Our daughter turned 14 yesterday. We redid her room for high school. We shopped. Lunched. Laughed hard through photo shoots with her best friend. Went toilet papering. Celebrated .. and this I wrote for her:
U R My Daughter, So …
I promise to live as long as I can and take care of my body, while always remembering my life is eternal and the perfect body is in heaven, only.
I commit to listen long, to respect when you need space, to wait for the invitation to your heart, to gently speak truth to you in tones of humility.
I commit not to wear masks with you — not the mask of anger, when in truth I’m just afraid I’m not doing this mothering right. I commit to love you More than identifying you with your mistakes, for we all make them, and it is grace that saves us.
I promise to ask Jesus every day to help me see you the way He sees you, and to never, ever stop growing. I commit to always seek to be a better reflection of our God who loves us even when we fail and falter and shatter and break and fall right on these pretty faces of ours, feeling ugly and sorry and broken, like we’ve messed everything up when we were trying to do right, but were dead wrong – which is when He picks us up and loves us More.

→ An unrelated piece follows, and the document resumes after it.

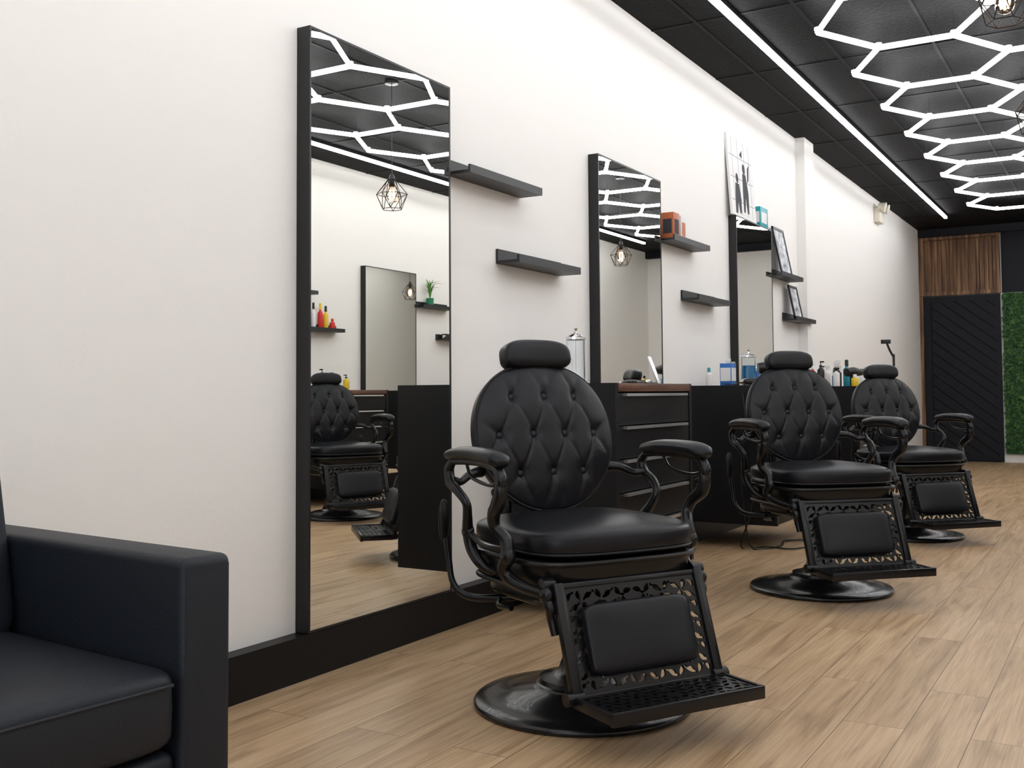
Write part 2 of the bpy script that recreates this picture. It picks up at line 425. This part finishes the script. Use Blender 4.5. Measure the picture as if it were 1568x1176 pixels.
def build_chair_meshes():
    e=empty('barber_chair')
    L_,B_,E_=M['leather'],M['bmetal'],M['base']
    lathe('base_disc',[(0,0),(.345,0),(.352,.006),(.352,.014),(.343,.022),(.30,.028),(.235,.038),(.228,.046),(.16,.056),(.15,.066),(.145,.072),(0,.074)],E_,e,seg=80)
    lathe('pump_column',[(.142,.072),(.138,.086),(.10,.094),(.076,.11),(.062,.15),(.056,.24),(.054,.30),(.075,.34),(.12,.36),(.06,.361),(.06,.42),(0,.42)],E_,e,seg=40)
    box('seat_bracket',(-.22,-.17,.345),(.22,.17,.375),B_,e,bev=.01)
    def taper(p):
        k=1+.04*(p.z/.05); return Vector((p.x*k,p.y*k,p.z))
    sup('seat_frame',(-.005,0,.455),(.272,.296,.050),B_,e,e1=.45,e2=.14,fn=taper,nu=72)
    sup('seat_underframe',(-.03,0,.385),(.235,.245,.04),B_,e,e1=.5,e2=.3,nu=64)
    bm=bmesh.new()
    for z,s,r in((.497,1.09,.009),(.412,1.02,.008),(.365,.82,.008)):
        P=[]
        for j in range(61):
            u=2*math.pi*j/60
            P.append((-.005+.262*s*sgp(math.cos(u),.45),.285*s*sgp(math.sin(u),.45),z))
        add_tube(bm,P,r,n=1,seg=8,cap=False)
    mk('frame_moulding',bm,B_,e)
    def crown(p):
        if p.z>0: p.z+= .018*max(0,1-(p.x/.28)**2)*max(0,1-(p.y/.3)**2)
        if p.x>0: p.x+= .03*max(0,1-(p.y/.3)**2)
        return p
    sup('seat_cushion',(.005,0,.550),(.265,.30,.048),L_,e,e1=.42,e2=.45,nu=72,nv=28,fn=crown)
    bm=bmesh.new();P=[]
    for j in range(73):
        u=2*math.pi*j/72
        x=.265*sgp(math.cos(u),.42);y=.30*sgp(math.sin(u),.42)
        if x>0:x+=.03*max(0,1-(y/.3)**2)
        P.append((.005+x*1.0,y*1.0,.524))
    add_tube(bm,P,.004,n=1,seg=6,cap=False)
    mk('seat_piping',bm,L_,e)
    A,Bh=.265,.250
    rows=[(.135,[-.125,0,.125]),(.005,[-.1875,-.0625,.0625,.1875]),(-.125,[-.125,0,.125])]
    btn=[(y,z) for z,ys in rows for y in ys]
    segs=[]
    for i,(z,ys) in enumerate(rows[:-1]):
        for y in ys:
            for y2 in rows[i+1][1]:
                if abs(abs(y-y2)-.0625)<.01: segs.append(((y,z),(y2,rows[i+1][0])))
    for y in rows[0][1]:
        segs.append(((y,.135),(y-.045,.25)));segs.append(((y,.135),(y+.045,.25)))
    segs+= [((-.1875,.005),(-.26,.06)),((.1875,.005),(.26,.06)),((-.1875,.005),(-.25,-.08)),((.1875,.005),(.25,-.08)),
            ((-.125,-.125),(-.19,-.19)),((.125,-.125),(.19,-.19)),((-.125,-.125),(-.08,-.25)),((0,-.125),(-.045,-.25)),((0,-.125),(.045,-.25)),((.125,-.125),(.08,-.25))]
    def dseg(p,a,b):
        ax,ay=a;bx,by=b;dx,dy=bx-ax,by-ay;t=max(0,min(1,((p[0]-ax)*dx+(p[1]-ay)*dy)/(dx*dx+dy*dy)))
        return math.hypot(p[0]-ax-t*dx,p[1]-ay-t*dy)
    def outline(u):
        y=A*sgp(math.cos(u),.86);z=Bh*sgp(math.sin(u),.9)
        if z<0: y*=1-.16*(-z/Bh)**1.5
        return y,z
    bm=bmesh.new();NU=160;NR=64
    prev=None
    def front(y,z,r):
        h=.040*(1-r**3.0)+.028
        d=min(math.hypot(y-a,z-b) for a,b in btn)
        s=min(dseg((y,z),a,b) for a,b in segs)
        fade=min(1,(1-r)*6)
        h-=fade*(.011*math.exp(-(d/.028)**2)+.008*math.exp(-(d/.012)**2)+.0050*math.exp(-(s/.0052)**2)+.0022*math.exp(-(s/.02)**2))
        return h
    c=bm.verts.new((front(0,0,0),0,0))
    for i in range(1,NR+1):
        r=i/NR;ring=[]
        for j in range(NU):
            y,z=outline(2*math.pi*j/NU);y*=r;z*=r
            ring.append(bm.verts.new((front(y,z,r),y,z)))
        if prev is None:
            for j in range(NU): bm.faces.new((c,ring[j],ring[(j+1)%NU]))
        else:
            for j in range(NU): bm.faces.new((prev[j],ring[j],ring[(j+1)%NU],prev[(j+1)%NU]))
        prev=ring
    for r,x in((1.018,.018),(1.02,0),(1.012,-.02),(.97,-.035),(.9,-.042),(.5,-.045)):
        ring=[]
        for j in range(NU):
            y,z=outline(2*math.pi*j/NU);ring.append(bm.verts.new((x,y*r,z*r)))
        for j in range(NU): bm.faces.new((prev[j],ring[j],ring[(j+1)%NU],prev[(j+1)%NU]))
        prev=ring
    bm.faces.new(prev)
    bmesh.ops.recalc_face_normals(bm,faces=bm.faces)
    T=Matrix.Translation((-.235,0,.847))@Matrix.Rotation(math.radians(-13),4,'Y')
    bmesh.ops.transform(bm,matrix=T,verts=bm.verts)
    mk('tufted_backrest',bm,L_,e,ang=75)
    bm=bmesh.new()
    P=[T@Vector((.020,outline(2*math.pi*j/96)[0]*1.02,outline(2*math.pi*j/96)[1]*1.02)) for j in range(97)]
    add_tube(bm,P,.005,n=1,seg=6,cap=False,up=Vector((1,0,0)))
    mk('back_piping',bm,L_,e)
    bm=bmesh.new()
    for y,z in btn:
        add_super(bm,(front(y,z,min(.9,math.hypot(y/A,z/Bh)))+.005,y,z),(.007,.0135,.0135),e1=1,e2=1,nu=16,nv=8,M4=T)
    bmesh.ops.recalc_face_normals(bm,faces=bm.faces);mk('buttons',bm,L_,e)
    def hr(p):
        p.x+= .018*(p.y/.13)**2; p.z-= .010*(p.y/.13)**2; return p
    TH=Matrix.Translation((-.30,0,1.133))@Matrix.Rotation(math.radians(-13),4,'Y')
    sup('headrest',(0,0,0),(.05,.133,.053),L_,e,e1=.5,e2=.6,nu=56,nv=24,fn=hr,M4=TH)
    bm=bmesh.new()
    for y in(-.05,.05): add_tube(bm,[(-.31,y,.98),(-.325,y,1.05),(-.32,y,1.12)],.006,n=4,seg=8)
    add_box(bm,(-.30,-.07,.93),(-.285,.07,.99),bev=.003)
    mk('headrest_posts',bm,B_,e)
    bm=bmesh.new()
    for y in(-.12,.12): add_tube(bm,[(-.2,y,.42),(-.27,y,.5),(-.27,y,.62),(-.285,y,.78)],[.02,.017,.015,.012],n=6,seg=10)
    mk('back_brace',bm,B_,e)
    for sgn,nm in((-1,'right'),(1,'left')):
        Y=.385*sgn
        bm=bmesh.new()
        add_tube(bm,[(-.175,Y*.985,.795),(-.16,Y,.803),(-.08,Y,.812),(.02,Y,.814),(.11,Y,.810),(.155,Y,.802),(.175,Y,.790)],[.012,.030,.037,.039,.041,.038,.020],n=6,seg=20,flat=(1,.60))
        bmesh.ops.recalc_face_normals(bm,faces=bm.faces);mk('armrest_pad_'+nm,bm,L_,e,ang=80)
        bm=bmesh.new()
        add_tube(bm,[(-.16,Y,.785),(-.05,Y,.790),(.08,Y,.788),(.145,Y,.775),(.168,Y,.745),(.155,Y,.715),(.125,Y,.705)],[.014,.013,.013,.015,.018,.016,.013],n=6,seg=10)
        Y2=.345*sgn
        add_tube(bm,[(.145,Y,.775),(.162,Y,.72),(.148,Y,.675),(.105,Y*.98,.64),(.090,Y*.95,.60),(.120,Y2,.56),(.130,Y2,.515),(.105,Y2,.475),(.120,Y2*.96,.445),(.18,Y2*.90,.425),(.24,.285*sgn,.415)],
                 [.014,.020,.023,.020,.019,.020,.023,.020,.019,.017,.016],n=7,seg=12)
        for p,r in(((.130,Y2,.515),.030),((.25,.285*sgn,.413),.026),((-.13,Y2,.56),.025)):
            add_super(bm,p,(r,r*.8,r),e1=1,e2=1,nu=16,nv=10)
        add_tube(bm,[(-.15,Y,.79),(-.185,Y,.755),(-.17,Y,.715),(-.12,Y,.69),(-.085,Y*.97,.655),(-.10,Y*.94,.61),(-.13,Y2,.56),(-.12,Y2*.97,.50),(-.08,Y2*.92,.455),(-.05,.27*sgn,.43)],
                 [.012,.017,.018,.015,.014,.016,.019,.019,.017,.015],n=7,seg=12)
        add_tube(bm,[(-.23,.245*sgn,.74),(-.20,.30*sgn,.735),(-.18,.345*sgn,.715),(-.165,Y*.985,.72)],[.020,.015,.013,.015],n=6,seg=10)
        add_tube(bm,[(-.13,Y2,.56),(-.06,Y2*.97,.53),(.03,Y2*.97,.525),(.13,Y2,.535)],[.012,.010,.010,.012],n=6,seg=8)
        add_tube(bm,[(-.06,Y,.785),(-.03,Y,.745),(.03,Y,.73),(.10,Y,.725),(.15,Y,.735)],.006,n=5,seg=8)
        add_tube(bm,[(.24,.285*sgn,.415),(.265,.28*sgn,.38),(.262,.275*sgn,.35),(.275,.27*sgn,.30)],[.015,.017,.014,.012],n=5,seg=10)
        bmesh.ops.recalc_face_normals(bm,faces=bm.faces);mk('arm_frame_'+nm,bm,B_,e)
    top=Vector((.262,0,.435));bot=Vector((.362,0,.135));d=(top-bot);H=d.length;d.normalize()
    nrm=Vector((d.z,0,-d.x))
    F=Matrix(((0,d.x,nrm.x,bot.x),(1,0,0,0),(0,d.z,nrm.z,bot.z),(0,0,0,1)))
    bm=bmesh.new();filigree(bm,.50,H,(-.19,.165,.07,H-.08),T=F);mk('footrest_filigree',bm,B_,e,ang=30)
    bm=bmesh.new()
    add_box(bm,(-.272,-.005,-.010),(-.240,H+.01,.016),bev=.004,M4=F);add_box(bm,(.240,-.005,-.010),(.272,H+.01,.016),bev=.004,M4=F)
    add_box(bm,(-.25,H-.008,-.006),(.25,H+.008,.012),bev=.003,M4=F);add_box(bm,(-.25,-.004,-.006),(.25,.010,.012),bev=.003,M4=F)
    mk('footrest_frame',bm,B_,e)
    bm=bmesh.new();add_super(bm,(-.012,H/2-.005,.024),(.192,.103,.028),e1=.24,e2=.5,nu=64,nv=16,M4=F);bmesh.ops.recalc_face_normals(bm,faces=bm.faces);mk('calf_pad',bm,L_,e,ang=80)
    bm=bmesh.new()
    for s in(-1,1):
        add_tube(bm,[(.36,.235*s,.14),(.36,.29*s,.14)],.02,n=1,seg=16)
        add_tube(bm,[(.24,.255*s,.44),(.24,.295*s,.44)],.02,n=1,seg=16)
        add_tube(bm,[(.18,.2*s,.40),(.26,.25*s,.43)],.014,n=1,seg=10)
    add_tube(bm,[(.36,-.25,.14),(.36,.25,.14)],.009,n=1,seg=10)
    mk('footrest_hinges',bm,B_,e)
    G=Matrix(((0,1,0,.37),(1,0,0,0),(0,0,1,.1375),(0,0,0,1)))
    bm=bmesh.new();filigree(bm,.53,.188,None,border=.012,th=.006,T=G,sp=.032);mk('footplate_filigree',bm,B_,e,ang=30)
    bm=bmesh.new()
    add_box(bm,(.375,-.262,.126),(.545,.262,.138))
    add_box(bm,(.545,-.268,.112),(.560,.268,.150),bev=.003);add_box(bm,(.365,-.270,.116),(.555,-.258,.148),bev=.003);add_box(bm,(.365,.258,.116),(.555,.270,.148),bev=.003)
    mk('footplate_tray',bm,B_,e)
    bm=bmesh.new()
    add_tube(bm,[(-.05,-.10,.355),(-.14,-.22,.335),(-.22,-.30,.335),(-.27,-.33,.375),(-.29,-.335,.45),(-.30,-.34,.52)],[.012,.012,.012,.011,.010,.012],n=7,seg=10)
    add_super(bm,(-.315,-.342,.575),(.009,.020,.072),e1=.9,e2=.8,nu=20,nv=16)
    add_tube(bm,[(-.14,-.22,.335),(-.10,-.25,.32),(0,-.26,.33)],.009,n=5,seg=8)
    bmesh.ops.recalc_face_normals(bm,faces=bm.faces);mk('pump_lever',bm,B_,e)
    return e
def clone(e,lift=0):
    n=empty(e.name.split('.')[0])
    for c in e.children:
        nm=c.name.split('.')[0]
        o=bpy.data.objects.new(nm,c.data);COL.objects.link(o);o.parent=n
        if nm not in('base_disc','pump_column'): o.location=(0,0,lift)
    return n
ch=build_chair_meshes()
def place(o,x,y,deg,z=0): o.location=(x,y,z);o.rotation_euler=(0,0,math.radians(deg))
place(ch,1.0305,3.0552,-30,.001)
place(clone(ch,.032),1.205,5.39,-45,.001)
place(clone(ch,.005),1.247,7.652,-42,.001)
place(clone(ch),3.15,6.7,205,.001)
place(clone(ch),3.15,9.1,205,.001)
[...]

I will seek to love you the way He has loved me, which seems an impossible task, but only if it’s a task, another thing to do, instead of a life which is only possible because He lives in us.
I commit to teach you the Word in a way that is relevant to you, in line with the gifts you have and the way you think. I will mother you for YOU, not for me, so that you will grow into the woman God has shaped you to be.
When you know hurt, I will feel it with you. What is big to you will be big to me. What matters to you will always be important to me. I will not sell myself to another god and lose this connection with you, because You Matter. Everything you feel and know and fear and dream matters. You are all that matters sometimes, and other times, you will see others matter More and love how that makes you feel.
I will lead you in the ways I know: the ways of Jesus (the sacrifice, forgiveness, grace, the love that never leaves you); the ways of marriage (the service, forgiveness, honor, the love that never leaves you); the ways of home (the cooking, the food, the laundry, the grace and the gratitude), and the ways of work (the money, the marriage, the mothering, the ministry, the beauty and behavior and the ways they are linked).
And in the ways I don’t know and in the things I am searching for, I will search first His kingdom and say I’m sorry when I need to.
I will take off my masks for you. For me. For us. So that you can see beneath the surface, I’m scared too sometimes. I don’t always know the answer. But we have this in common — we are real. And that, my daughter, will someday make us friends.